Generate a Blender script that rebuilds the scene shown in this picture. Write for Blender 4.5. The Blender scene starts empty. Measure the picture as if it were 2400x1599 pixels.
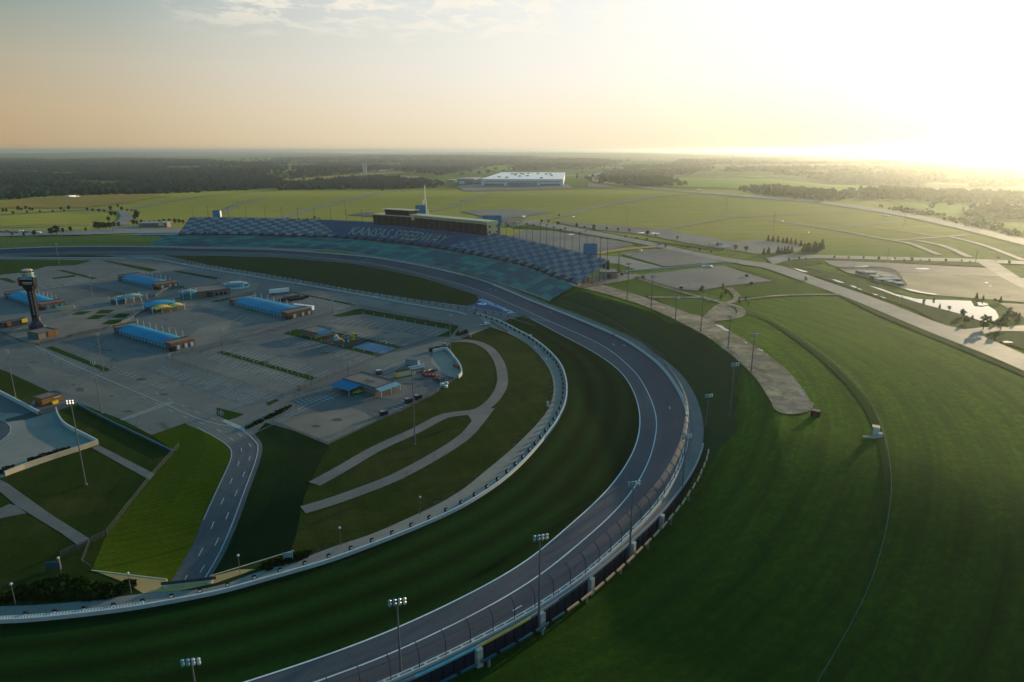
import bpy, bmesh, math, random
import numpy as np
from mathutils import Vector
from mathutils.geometry import tessellate_polygon
RND = random.Random(11)
SC = bpy.context.scene
COL = SC.collection
pi = math.pi
# ------------------------------------------------------------------ camera
CAMH, FOC = 110.0, 1600.0
PITCH = math.atan(448.0 / 1600.0)
CP, SP = math.cos(PITCH), math.sin(PITCH)
def ray(px, py):
    a = (px - 1200.0) / FOC; b = (800.0 - py) / FOC
    return a, CP + b * SP, -SP + b * CP
def Z(px, py, z=0.0):
    """the point at height z that the photograph shows at pixel (px, py)"""
    dx, dy, dz = ray(px, py)
    t = (z - CAMH) / dz
    return Vector((dx * t, dy * t, z))
def proj(v):
    x, y, z = v[0], v[1], v[2] - CAMH
    f = y * CP - z * SP; u = y * SP + z * CP
    return 1200 + FOC * x / f, 800 - FOC * u / f
def height_to(base, py):
    """height above base of the point straight above it that appears at image row py"""
    b = (800.0 - py) / FOC
    dyr, dzr = CP + b * SP, -SP + b * CP
    return CAMH + base.y / dyr * dzr - base.z
# ------------------------------------------------------------------ curves
def catmull(pts, k=12):
    P = [np.array(p, float) for p in pts]
    P = [2 * P[0] - P[1]] + P + [2 * P[-1] - P[-2]]
    out = []
    for i in range(1, len(P) - 2):
        p0, p1, p2, p3 = P[i - 1:i + 3]
        for j in range(k):
            t = j / k
            out.append(0.5 * (2 * p1 + (p2 - p0) * t + (2 * p0 - 5 * p1 + 4 * p2 - p3) * t * t + (3 * p1 - p0 - 3 * p2 + p3) * t ** 3))
    out.append(P[-2])
    return np.array(out)
def resample(A, n):
    A = np.asarray(A, float)
    d = np.r_[0, np.cumsum(np.linalg.norm(np.diff(A[:, :2], axis=0), axis=1))]
    s = np.linspace(0, d[-1], n)
    return np.stack([np.interp(s, d, A[:, k]) for k in range(A.shape[1])], 1)
def length(A):
    return float(np.linalg.norm(np.diff(np.asarray(A)[:, :2], axis=0), axis=1).sum())
def normals(A):
    T = np.gradient(np.asarray(A)[:, :2], axis=0)
    T /= np.linalg.norm(T, axis=1)[:, None] + 1e-9
    return T, np.stack([-T[:, 1], T[:, 0]], 1)      # tangent, left normal
def smooth(A, it=6):
    A = A.copy()
    for _ in range(it):
        A[1:-1] = 0.25 * A[:-2] + 0.5 * A[1:-1] + 0.25 * A[2:]
    return A
def sstep(a, b, x):
    t = np.clip((np.asarray(x, float) - a) / (b - a), 0, 1)
    return t * t * (3 - 2 * t)
# ------------------------------------------------------------------ the speedway's own lines, traced on the photograph
WALL_PX = [(-160, 592), (0, 583), (127, 578), (280, 577.5), (420, 579), (600, 583), (678, 587), (832, 598), (908, 608), (1012, 627), (1092, 646), (1159, 668),
  (1240, 702), (1306, 727), (1372, 753), (1441, 785), (1499, 816), (1551, 858), (1584, 901), (1604, 942), (1614.5, 975), (1616.5, 1005), (1611, 1040), (1588, 1103),
  (1530, 1194), (1476, 1253), (1388, 1329), (1263, 1420), (1123, 1494), (992, 1560), (900, 1600), (760, 1656), (500, 1742), (200, 1830)]
LINE_PX = [(-160, 602), (0, 596), (178, 591), (320, 590), (600, 593.5), (800, 609), (906, 624), (1012, 649), (1119, 680), (1212, 719.5), (1285, 752), (1382, 795),
  (1425, 818), (1467, 852), (1499, 886), (1525, 935), (1537, 972), (1539.6, 1000), (1532, 1045), (1518, 1088), (1484.5, 1148), (1430, 1211), (1358, 1274), (1270, 1346),
  (1153, 1418.5), (1031, 1479.5), (900, 1540), (740, 1599), (560, 1660), (300, 1738), (0, 1812)]
EDGE_PX = [(-160, 608), (0, 602), (178, 597), (330, 597), (500, 598), (653, 602), (832, 617), (985, 648), (1097, 684), (1180, 722), (1225, 738.5), (1262, 757), (1329, 792.6),
  (1382, 820), (1446, 862.7), (1478, 903), (1495, 945), (1501, 979), (1497.5, 1024.6), (1479, 1073), (1438.6, 1133.6), (1387, 1188), (1315, 1248), (1240, 1316),
  (1078, 1405), (900, 1488), (760, 1540), (580, 1599), (400, 1654), (150, 1730), (-220, 1820)]
NS = 420
EDGE = resample(smooth(resample(catmull([Z(*p) for p in EDGE_PX]), 300), 5), NS)
LINE = resample(smooth(resample(catmull([Z(p[0], p[1], 0.1) for p in LINE_PX]), 300), 5), NS)
def match(ref, other):
    """for each station of ref the point of other across the track"""
    T, N = normals(ref); out = np.zeros_like(ref)
    O = resample(other, 2400); last = 0
    for i in range(len(ref)):
        d = O[:, :2] - ref[i, :2]
        a = np.abs(d @ T[i]) + 0.02 * np.linalg.norm(d, axis=1)
        j = int(np.argmin(a + 1e6 * (np.linalg.norm(d, axis=1) > 70)))
        out[i] = O[j]
    return smooth(out, 4)
_wp = resample(catmull([(a, b, 0) for a, b in WALL_PX], 20), 3000)
_T, _N = normals(LINE)
_k = []
for i in range(0, NS, 6):
    best = (9e9, 0)
    for zt in np.linspace(1, 7.5, 66):
        q = proj((LINE[i, 0] + _N[i, 0] * 12.5, LINE[i, 1] + _N[i, 1] * 12.5, zt))
        dd = np.hypot(_wp[:, 0] - q[0], _wp[:, 1] - q[1]).min()
        if dd < best[0]: best = (dd, zt)
    _k.append((i, best[1]))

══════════

EXERCISE INSTRUCTIONS:
Tally up the lines in the preceding listing that contain the string "scene". Respond with the number and nothing else.

REPLY:
2